▶ _DATA PROVIDED_:
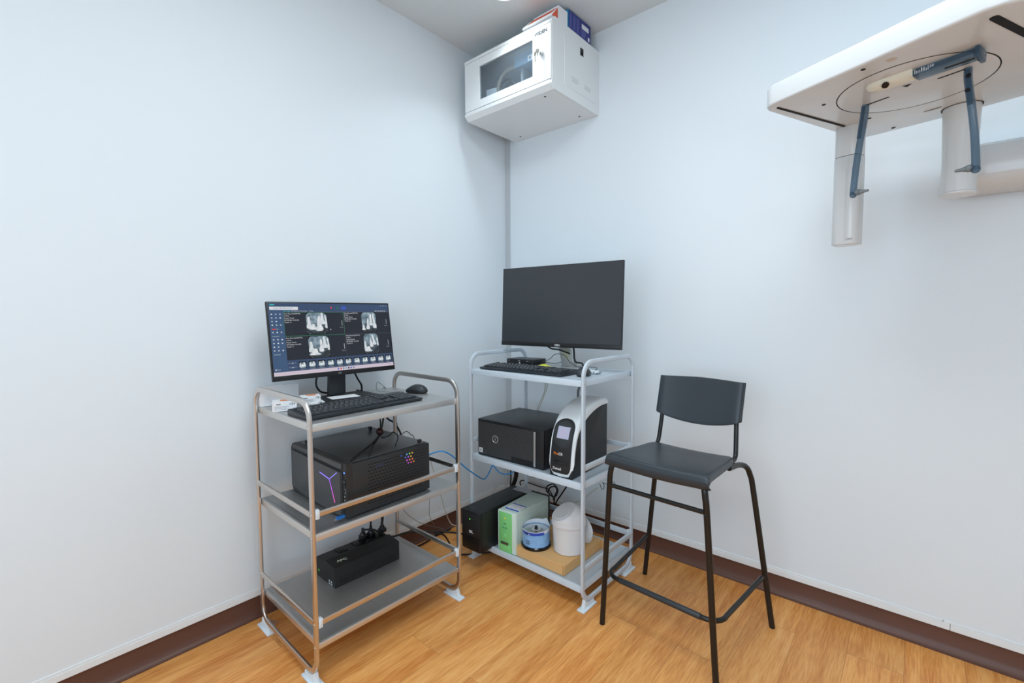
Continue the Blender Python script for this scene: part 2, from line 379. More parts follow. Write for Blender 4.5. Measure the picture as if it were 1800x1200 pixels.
# ------------------------------------------------------------------ trolleys
def loop_path(D, z0, z1, r, seg=8):
    pts = []
    for sy, sz, k in [(1, 1, 0), (-1, 1, 1), (-1, -1, 2), (1, -1, 3)]:
        for j in range(seg+1):
            a = k*math.pi/2+j*math.pi/2/seg
            pts.append((0, sy*(D/2-r)+r*math.cos(a), (z1-r if sz > 0 else z0+r)+r*math.sin(a)))
    return pts
def trolley(name, label, loc, rotz, L, D, z, frame_m, shelf_m, edge_m, flat_mid=False):
    """canonical frame: length along x, depth along y, guard rails along -y and on both ends"""
    t = thing(name, label, 'trolley', loc, rotz)
    zl0, zl1 = .030, z['loop']-.010
    for sx in (-1, 1):
        f = MB(); pts = [(sx*L/2, p[1], p[2]) for p in loop_path(D, zl0, zl1, .058)]
        f.tube(pts, 0, frame_m, closed=True, up=(1, 0, 0), w=.0115, h=.020)
        f.build('end_frame', t)
    for k, (zt, zb) in enumerate((z['top'], z['mid'], z['bot'])):
        s = MB(); hx, hy = L/2-.0065, D/2+.003
        rim, dep = (.016, .0015) if k == 0 else (.020, .007)
        v = lambda x, y, zz: (x, y, zz)
        # folded edge, rim and sunken sheet
        o = rrect(2*hx, 2*hy, .004, 2); n = len(o)
        def ring(a, zz): return [(p[0]*(hx-a)/hx, p[1]*(hy-a)/hy, zz) for p in o]
        rs = [ring(0, zb), ring(0, zt-.004), ring(.0012, zt-.0012), ring(.004, zt), ring(rim*.45, zt), ring(rim, zt-dep)]
        bm = bmesh.new(); rv = [[bm.verts.new(p) for p in r] for r in rs]
        for i, (a, b) in enumerate(zip(rv, rv[1:])):
            for j in range(n):
                fc = bm.faces.new([a[j], a[(j+1) % n], b[(j+1) % n], b[j]])
        bm.faces.new(rv[-1]); bm.faces.new([bm.verts.new(p) for p in ring(0, zb)][::-1])
        bmesh.ops.recalc_face_normals(bm, faces=bm.faces[:])
        kk = s.mi(edge_m); k2 = s.mi(shelf_m)
        s.merge(bm, None)
        for fc in s.bm.faces:
            fc.material_index = k2 if (fc.normal.z > .6) else kk
        s.build('shelf', t)
    for key in ('mr', 'br'):
        a, b = z[key]; zc = (a+b)/2; h = a-b
        MB().tube([(-L/2+.006, -D/2, zc), (L/2-.006, -D/2, zc)], 0, frame_m, up=(0, 1, 0), w=.010, h=h).build('guard_rail', t)
        for sx in (-1, 1):
            MB().tube([(sx*L/2, -D/2+.0101, zc), (sx*L/2, D/2-.0101, zc)], 0, frame_m, up=(1, 0, 0), w=.010, h=h).build('guard_rail', t)
            MB().box((sx*(L/2-.0060), -D/2-.009, zc-.015), (sx*(L/2-.020), -D/2+.008, zc+.015), M_clip, .002).build('rail_clip', t)
    for sx in (-1, 1):
        for sy in (-1, 1):
            for zz in ((z['top'][0]+z['top'][1])/2, (z['mid'][0]+z['mid'][1])/2, (z['bot'][0]+z['bot'][1])/2, (z['br'][0]+z['br'][1])/2, (z['mr'][0]+z['mr'][1])/2):
                s = MB(); s.sphere((sx*(L/2+.0056), sy*D/2, zz), .0042, M_screw, (.55, 1, 1), 10); s.build('screw', t)
            # moulded foot hugging the bend of the loop
            f = MB(); yo = sy*D/2
            out = [(yo+sy*.012, 0), (yo+sy*.012, .010), (yo-sy*.002, .013), (yo-sy*.010, .040), (yo-sy*.028, .026), (yo-sy*.050, .0195), (yo-sy*.075, .0195), (yo-sy*.075, 0)]
            if sy < 0: out = out[::-1]
            f.prism(out, 'x', sx*L/2-.0075, sx*L/2+.0075, M_clip, .0012)
            f.box((sx*L/2-.017, yo+sy*.016, 0), (sx*L/2+.017, yo-sy*.082, .007), M_clip, .002)
            f.build('foot', t)
    return t
ZS = dict(top=(.8387, .8154), mid=(.4914, .4682), bot=(.137, .1179), mr=(.5633, .5441), br=(.2125, .1933), loop=.9169)
ZW = dict(top=(.9163, .8924), mid=(.5117, .485), bot=(.0955, .0700), mr=(.5837, .5602), br=(.1768, .1518), loop=.9963)
trolley('steel_trolley', 'brushed stainless steel three-shelf trolley standing against the left wall', (.2969, -1.1857, 0), R(89.27), .6008, .4385, ZS, M_steel_t, M_steel_s, M_steel)
trolley('white_trolley', 'white powder-coated three-shelf trolley standing in the corner behind the stool', (.6375, -.4194, 0), R(179.57), .6254, .407, ZW, M_white_p, M_white_p, M_white_p)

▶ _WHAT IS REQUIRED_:
Copy out all the data without changing anything, and drop the pictures.

▶ _ANSWER FOR THE TASK_:
Continue the Blender Python script for this scene: part 2, from line 379. More parts follow. Write for Blender 4.5. Measure the picture as if it were 1800x1200 pixels.
# ------------------------------------------------------------------ trolleys
def loop_path(D, z0, z1, r, seg=8):
    pts = []
    for sy, sz, k in [(1, 1, 0), (-1, 1, 1), (-1, -1, 2), (1, -1, 3)]:
        for j in range(seg+1):
            a = k*math.pi/2+j*math.pi/2/seg
            pts.append((0, sy*(D/2-r)+r*math.cos(a), (z1-r if sz > 0 else z0+r)+r*math.sin(a)))
    return pts
def trolley(name, label, loc, rotz, L, D, z, frame_m, shelf_m, edge_m, flat_mid=False):
    """canonical frame: length along x, depth along y, guard rails along -y and on both ends"""
    t = thing(name, label, 'trolley', loc, rotz)
    zl0, zl1 = .030, z['loop']-.010
    for sx in (-1, 1):
        f = MB(); pts = [(sx*L/2, p[1], p[2]) for p in loop_path(D, zl0, zl1, .058)]
        f.tube(pts, 0, frame_m, closed=True, up=(1, 0, 0), w=.0115, h=.020)
        f.build('end_frame', t)
    for k, (zt, zb) in enumerate((z['top'], z['mid'], z['bot'])):
        s = MB(); hx, hy = L/2-.0065, D/2+.003
        rim, dep = (.016, .0015) if k == 0 else (.020, .007)
        v = lambda x, y, zz: (x, y, zz)
        # folded edge, rim and sunken sheet
        o = rrect(2*hx, 2*hy, .004, 2); n = len(o)
        def ring(a, zz): return [(p[0]*(hx-a)/hx, p[1]*(hy-a)/hy, zz) for p in o]
        rs = [ring(0, zb), ring(0, zt-.004), ring(.0012, zt-.0012), ring(.004, zt), ring(rim*.45, zt), ring(rim, zt-dep)]
        bm = bmesh.new(); rv = [[bm.verts.new(p) for p in r] for r in rs]
        for i, (a, b) in enumerate(zip(rv, rv[1:])):
            for j in range(n):
                fc = bm.faces.new([a[j], a[(j+1) % n], b[(j+1) % n], b[j]])
        bm.faces.new(rv[-1]); bm.faces.new([bm.verts.new(p) for p in ring(0, zb)][::-1])
        bmesh.ops.recalc_face_normals(bm, faces=bm.faces[:])
        kk = s.mi(edge_m); k2 = s.mi(shelf_m)
        s.merge(bm, None)
        for fc in s.bm.faces:
            fc.material_index = k2 if (fc.normal.z > .6) else kk
        s.build('shelf', t)
    for key in ('mr', 'br'):
        a, b = z[key]; zc = (a+b)/2; h = a-b
        MB().tube([(-L/2+.006, -D/2, zc), (L/2-.006, -D/2, zc)], 0, frame_m, up=(0, 1, 0), w=.010, h=h).build('guard_rail', t)
        for sx in (-1, 1):
            MB().tube([(sx*L/2, -D/2+.0101, zc), (sx*L/2, D/2-.0101, zc)], 0, frame_m, up=(1, 0, 0), w=.010, h=h).build('guard_rail', t)
            MB().box((sx*(L/2-.0060), -D/2-.009, zc-.015), (sx*(L/2-.020), -D/2+.008, zc+.015), M_clip, .002).build('rail_clip', t)
    for sx in (-1, 1):
        for sy in (-1, 1):
            for zz in ((z['top'][0]+z['top'][1])/2, (z['mid'][0]+z['mid'][1])/2, (z['bot'][0]+z['bot'][1])/2, (z['br'][0]+z['br'][1])/2, (z['mr'][0]+z['mr'][1])/2):
                s = MB(); s.sphere((sx*(L/2+.0056), sy*D/2, zz), .0042, M_screw, (.55, 1, 1), 10); s.build('screw', t)
            # moulded foot hugging the bend of the loop
            f = MB(); yo = sy*D/2
            out = [(yo+sy*.012, 0), (yo+sy*.012, .010), (yo-sy*.002, .013), (yo-sy*.010, .040), (yo-sy*.028, .026), (yo-sy*.050, .0195), (yo-sy*.075, .0195), (yo-sy*.075, 0)]
            if sy < 0: out = out[::-1]
            f.prism(out, 'x', sx*L/2-.0075, sx*L/2+.0075, M_clip, .0012)
            f.box((sx*L/2-.017, yo+sy*.016, 0), (sx*L/2+.017, yo-sy*.082, .007), M_clip, .002)
            f.build('foot', t)
    return t
ZS = dict(top=(.8387, .8154), mid=(.4914, .4682), bot=(.137, .1179), mr=(.5633, .5441), br=(.2125, .1933), loop=.9169)
ZW = dict(top=(.9163, .8924), mid=(.5117, .485), bot=(.0955, .0700), mr=(.5837, .5602), br=(.1768, .1518), loop=.9963)
trolley('steel_trolley', 'brushed stainless steel three-shelf trolley standing against the left wall', (.2969, -1.1857, 0), R(89.27), .6008, .4385, ZS, M_steel_t, M_steel_s, M_steel)
trolley('white_trolley', 'white powder-coated three-shelf trolley standing in the corner behind the stool', (.6375, -.4194, 0), R(179.57), .6254, .407, ZW, M_white_p, M_white_p, M_white_p)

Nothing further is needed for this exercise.